It may be impossible for your mind to reconcile the fact that individual life begins at conception and the self-defense rights of a woman or girl who has been raped, and such either or mentality does fashion the irreconcilable, but courts and natural law deal with this sort of thing often, in reality.
Our technology has not reached the point of being able to successfully transplant an implanted embryo, yet. We will reach that point if civilization continues for another twenty years. At that point the way society deals with what you deem irreconcilable will change from the reality of today, if we adopt perspectives now which value the little ones from conception onward. But that doesn't relieve the reality of today's conflicting rights of the woman/mother and the rights of the newly conceived.
Presently, the debates over embryonic stem cell exploitation, which Mitt Romney has just as convoluted in his supposedly 'now' pro-life mind, are heading in the wrong direction under democrat, liberal demands. Even men like Orrin Hatch are using an unclear definition to exploit the situation and authorize the dissection of alive human embryonic aged humans who have not been implanted in a human body. [And to illustrate how complex the issues can get, I referenced 'human body' instead of female body because the sexual degenerate class are already trying to get embryos implanted in homosexual male surrogates. And some research technology has tumbled off in that direction!]
If our culture does not now take the perspective that even embryos conceived in petri dishes are humans at an earliest age, then the resolution of conflicting interests, the rights of the newly conceived and the self-defense rights of the impregnated will not be correctly resolved because one class is becoming more disenfranchised rather than more enfranchised. Fighting embryonic exploitation now works to enfranchise the newly conceived and thus move our technology/research int he direction of learning how to protect even an implanted embryo while recognizing the right of a raped female who becomes pregnant from the crime of another to defend her life by not being forced to continue a pregnancy which increases her mortality risk through no fault of her own.

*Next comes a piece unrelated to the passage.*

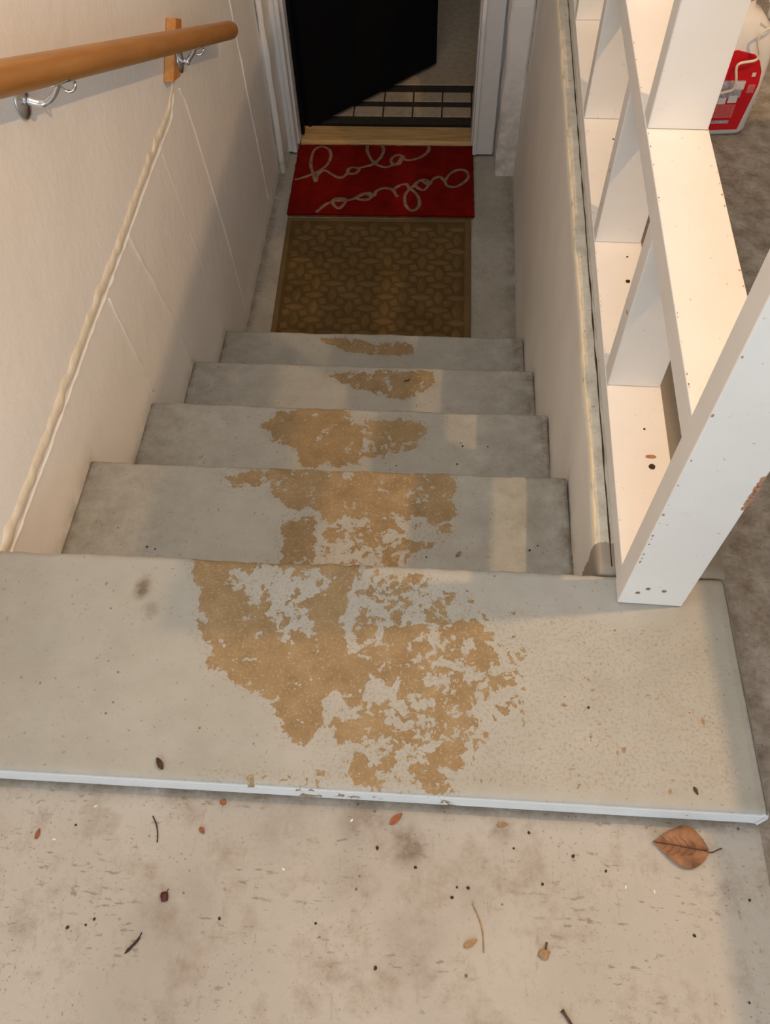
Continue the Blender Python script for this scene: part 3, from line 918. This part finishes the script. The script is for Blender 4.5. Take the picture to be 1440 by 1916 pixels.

You may not wish to consider the above reasoning, for whatever reason you hold privately, but that is a more in-depth look at the complexity and the conflicting compelling interests. The idea way to deal with pregnancy from rape or incest is to save both innocent parties, but our technology has yet to relieve courts of that enigmatic case, so the courts settle such problems by assigning greater or lesser interest/right based upon the societal values, and our current direction in values is into the democrat/liberal gutter. You won't change the trend by demanding and either or of extremes, but many continue to harbor that dream.
As I explained before, the principle of self-defense does not apply to the baby, because the baby is not attacking the mother. The baby is completely innocent in the matter that left the woman with the baby inside of her.
The time for self-defense is at the point of offense, and against only the person attacking.
Your argument rests on the premise that the baby is an "object" to be discarded and not a "person" with unalienable rights. However, what started this discussion was that McCain himself said that life begins at conception, which makes treating one as an object under certain circumstances (e.g., the woman was raped) logically problematic.
Just because the answer is difficult to bear (for the mother, et al) doesn't make the logic invalid.